VI. November 19th: unpermitted anti-school closure march

On November 11th, as Occupy Oakland was being cornered by the state, the November 19th march was proposed at the general assembly. The Mayor was coordinating with homeland security to shut down the occupation. Two days later, Occupy Oakland was attacked by police on November 14th. Occupy Oakland reconvened at the main library with a powerful body of over a thousand people, and organizers started building November 19th as the next major action to challenge the state offensive.

The march was proposed to unions who wanted get involved in Occupy Oakland, including UNITE-HERE 2850, the California Nurse’s Association, and the Alameda Labor Council. Once it was proposed and passed, concerns were immediately raised that the trade-union bureaucracy could use this opportunity to take over the movement. In the building of the march, Occupy Oakland organizers including AS cadre were constantly discussing what role the Alameda Labor Council should play on the day of the march. At least one person criticized merely working with union leaderships and staffers as inherently inviting corruption into the movement. A large group of Occupy Oakland organizers, including us, didn’t abstain from working with union bureaucrats, but instead worked to prevent union leaderships from bringing their Democratic allies with them. To this end, the terms for speaking on the march were set at 3 Occupy Oakland speakers, and 3 from the participating unions, no Democratic Party speakers or promotion allowed. On the day of the march all of the predictions, positive and negative, were tested by reality.

On the day of the march, organized labor was hardly present besides small showings from ILWU local 34, and 10 and the Oakland Educators Association due to their earlier participation with Occupy Oakland. Alameda Labor Council sent an email out to all their members the day before, but did not organize to bring out the membership. The union workers who came out did so through member-to-member organizing, informal networks of union workers reaching out to friends.

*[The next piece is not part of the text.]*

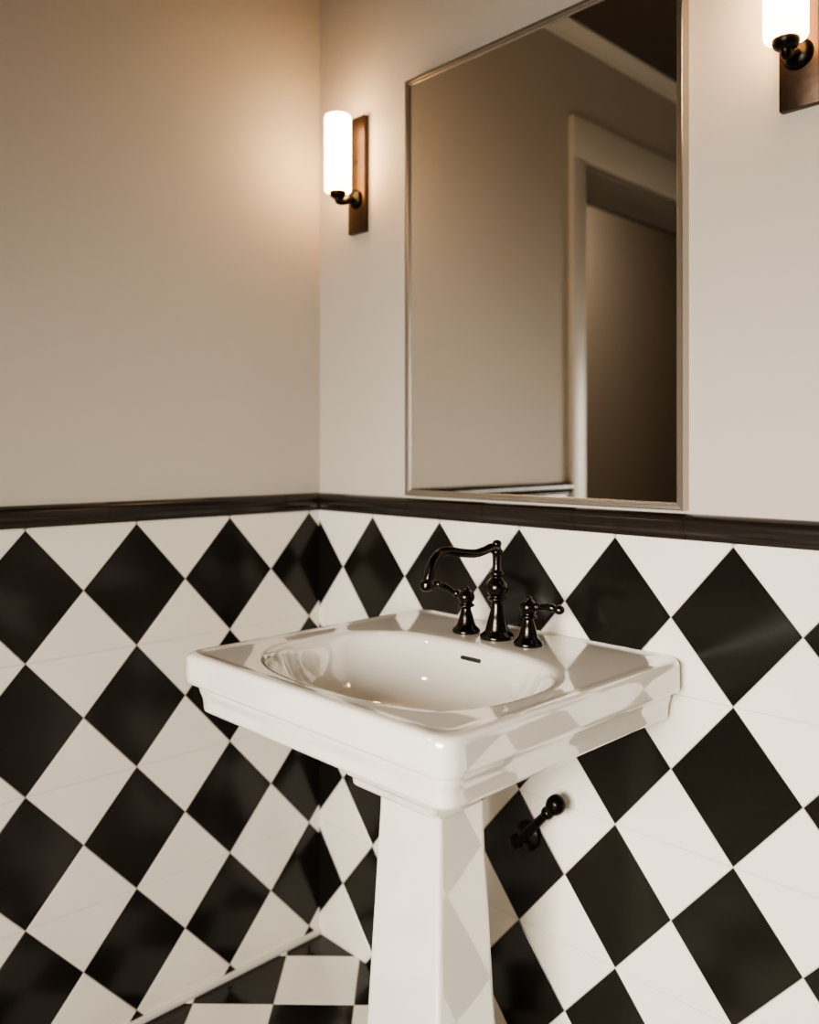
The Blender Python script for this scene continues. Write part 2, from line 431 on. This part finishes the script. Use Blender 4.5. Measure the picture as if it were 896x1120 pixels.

The first portion of the march put bills on Banks demanding the forfeiting of profits made from Oakland foreclosures. The second part consisted of an un-permitted rally of thousands in front of Lakeview Elementary. One parent said that in his 30 years living in Oakland, he had never seen such a massive rally for public education. The head of the Oakland Educators’ Association spoke at the rally along with several parents, all in favor of a recall campaign they were organizing against the school board.

The third part of the march ended at 19th and Telegraph, taking over an abandoned lot in a planned expansion of Occupy Oakland’s space. Masked occupiers tore down the fences around the lot and set up camp, but when the thousands from the march filtered away the police moved in and evicted the camp, confiscating material and arresting many. The main stream media didn’t pay any attention to the anti-school closure character the march had and only focused on the establishment of the new camp.

So what about the concernse about threat of Democratic Party co-optation through the unions? At the end of the day, working with union bureaucrats had no apocalyptic consequences for Occupy Oakland. The OEA leadership did push a recall campaign, but were not allowed to pair that push with support for Democratic Party nominees to fill the seats. For many listeners that next step is implied of course, but Occupy Oakland as an audience had already been politicized to such an extent that people were much more likely to sympathize with kicking politicians out than bringing them in. In fact, we think that a recall campaign is a good strategy for the current level of consciousness and organization of Oakland parents and teachers. A recall is a real threat to the school board members’ personal power.

OEA, CNA, UNITE-HERE and the Alameda Labor Council did almost nothing to bring out their memberships, and it showed. But in our opinion union affiliation provided some needed working-class cred at a time when Occupy Oakland was beginning to get isolated by bourgeois media attacks and support among Oakland residents was dropping quickly. The march was massive, overwhelmingly radical in speeches with the (in no way reactionary, but also not radical) exception of the recall campaign, and very empowering for the embattled Occupy Oakland movement.

A few days before November 19th, December 6th and December 12th had been proposed as the next political days of action. On December 6th, the anti-foreclosure organizers of Occupy Oakland, along with non-profits, ACCE and Causa Justa / Just Cause, Occupy Oakland two houses for evicted families and community use. One of the houses has been up for a few weeks, occupied by a group of people who allow for the house to be used for political meetings other community activities. But on Dec 29th the house was shutdown by OPD and 12 people were arrested.

Occupy Oakland continued through the storm, even though it did not solve its own contradiction of being a dynamic social movement with class struggle language but still not developing actual class struggle from the workers of Oakland against their immediate bosses and that class’s policies of austerity within the workplace.